Another day, another bubble shooter. The newest contender in the ring is Murzik’s Bubble Pirate Quest, which takes the usual bubble shooter formula and wraps it up in a colorful pirate-themed setting. It’s fun enough (as are most puzzle shooters), it makes no major stumbles in the core gameplay, and it’s even been released in a mobile version over the last few days. The only problem is that it’s so much like the other bubble shooters we’ve played that it’s hard to justify dumping your other favorite bubble shooter for it, particularly when it’s so obnoxious about asking you to buy things with Facebook credits.

You see this insistence as early as the first puzzle, when a sale notification pops up asking you if you’d like to buy some coins, even when you haven’t been playing the game long enough to understand their importance. That wouldn’t be so bad, were it not for the fact that it forces you to click on the option to buy coins and see the prices before you can move on to the next round. You also see it at the beginning of each puzzle, when a notification pops up letting you know that a new power-up is available for some Facebook credits, and some simple conversions reveal that these cost anywhere from $7.00 to $9.00 USD. In Bubble Pirate Quest‘s defense, it allows you to try them out before you buy, but this is one of those Facebook games that could end up costing a fraction of your monthly rent if you’re not careful.

Bubble Pirate Quest

The playing field will be startlingly familiar if you’ve played other bubble shooters. You use a cannon to fire a bubble of a particular color toward a mass of bubbles dangling from the ceiling, with the objective of matching three or more to remove them and cause any other balls to fall in the buckets with point values at the bottom. That, in fact, is where Bubble Pirate Quest‘s uniqueness manifests itself through a comparatively rare mechanic, as each successful match causes a new bumper in the shape of a crab to appear toward the bottom, which makes getting bubbles in the highest scoring bucket even easier. Of course, if you fail to make a match, the bumpers reset.

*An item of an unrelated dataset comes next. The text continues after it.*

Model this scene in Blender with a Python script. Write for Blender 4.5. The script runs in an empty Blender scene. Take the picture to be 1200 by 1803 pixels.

Getting a good score is a little more important than scoring bragging rights with your friends, though: if you fail to earn enough points to qualify for one star in the three-star achievement system (a la Angry Birds), you’ll lose the level — even if you managed to clear all the bubbles. This rarely happens, admittedly, and for all of its nagging to buy items in the cash shop, Bubble Pirate Quest is comparatively liberal in the amount of levels it lets you play before you need to start bothering your friends to join or pay cash to advance. In this case, you’ll get to sample 15 levels dotted across a couple of islands on the Pacific-themed progression map before you hit the social pay wall. It even gives you three “lives” with a fairly short recharge timer to tackle a level you’ve failed.

Bubble Pirate Quest

But then again, its pestering grows tiresome. Notifications with barely comprehensible “pirate speak” messages disrupt the gameplay by popping up in the middle of levels, and the rate at which you earn coins by winning is slow enough that it’s obviously aimed at making you spend more money in the cash shop. Other bubble shooters accomplish the same ends without this level of annoyance, and it’s regrettable that it’s employed in a game that’s so similar to its many competitors. As a result, you may find yourself waltzing back to your other bubble shooter after a few levels.